In the Senate, influential Liberals on the banking committee are also rattling their sabres, though it would likely take the weight of House of Commons to overcome entrenched industry opposition to the status quo.

The simplest first step for Jim Flaherty, the Finance Minister, to take if he chose to tackle concerns over credit cards would be to mandate the finance committee to hold hearings.

The initial goal would likely be to conduct an audit and compel the banks to disclose their costs, revenues and profit margins on credit card services, information they have long refused to share.

But bankers and lobbyists have been arguing any foray into an area of their business currently beyond the reach of the federal government presages an attempt to increase the burden of regulation.

Yet reflexive arguments against new regulation are losing some of their political force as the global financial crisis prompts deeper examination of the different functions banks fulfil in the economy.

Credit cards are an example of a commercial enterprise that also doubles as basic service, according to Duff Conacher, chairman of the Canadian Community Reinvestment Coalition.

"There are a lot of things you cannot do without a credit card any more.

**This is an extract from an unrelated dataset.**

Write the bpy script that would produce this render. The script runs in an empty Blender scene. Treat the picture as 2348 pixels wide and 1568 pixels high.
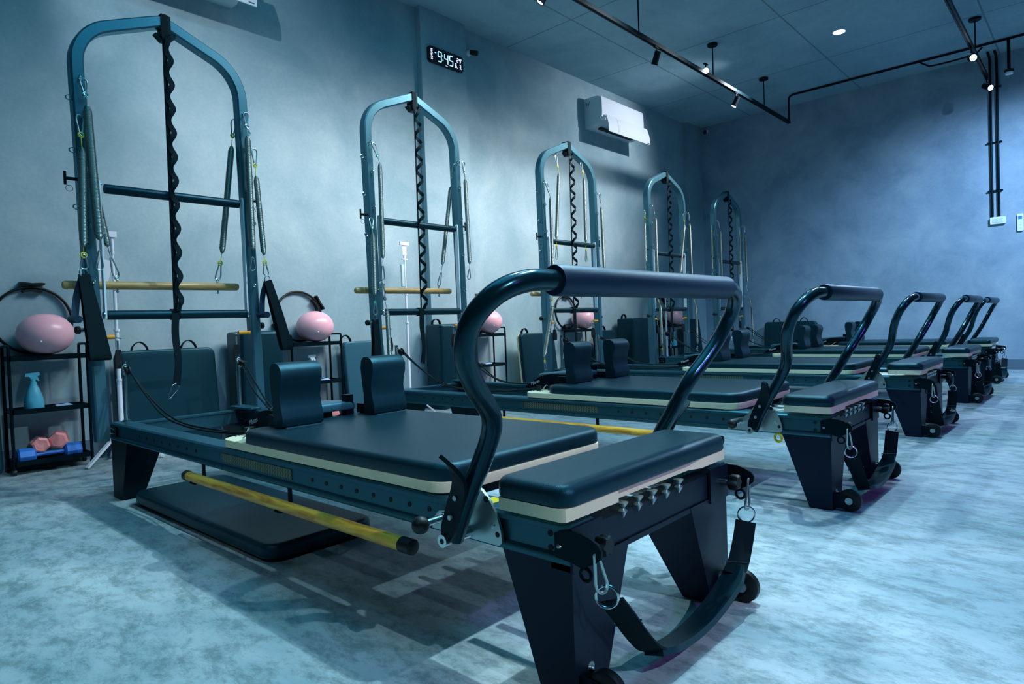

You can't really travel -- book a flight, rent a car, or stay in a hotel -- without one," he says.

That, he argues, makes the profit margins on the services a matter of public interest.

Mr. Conacher says one example of an industry practice that is unlikely to stand up under scrutiny is banks charging interest on 100% of a monthly credit card balance after most of the loan has been paid off.

"Let's say you go into a branch thinking you owe about $1,020, and make a payment of $1,022, but actually you owe $1,023. Then because you still owe $1, they will keep charging you interest on the original principal -- $1023 -- even though you've paid off more than 99.9% and only owe $1.

It doesn't work that way with most loans, so why credit cards?" he asks.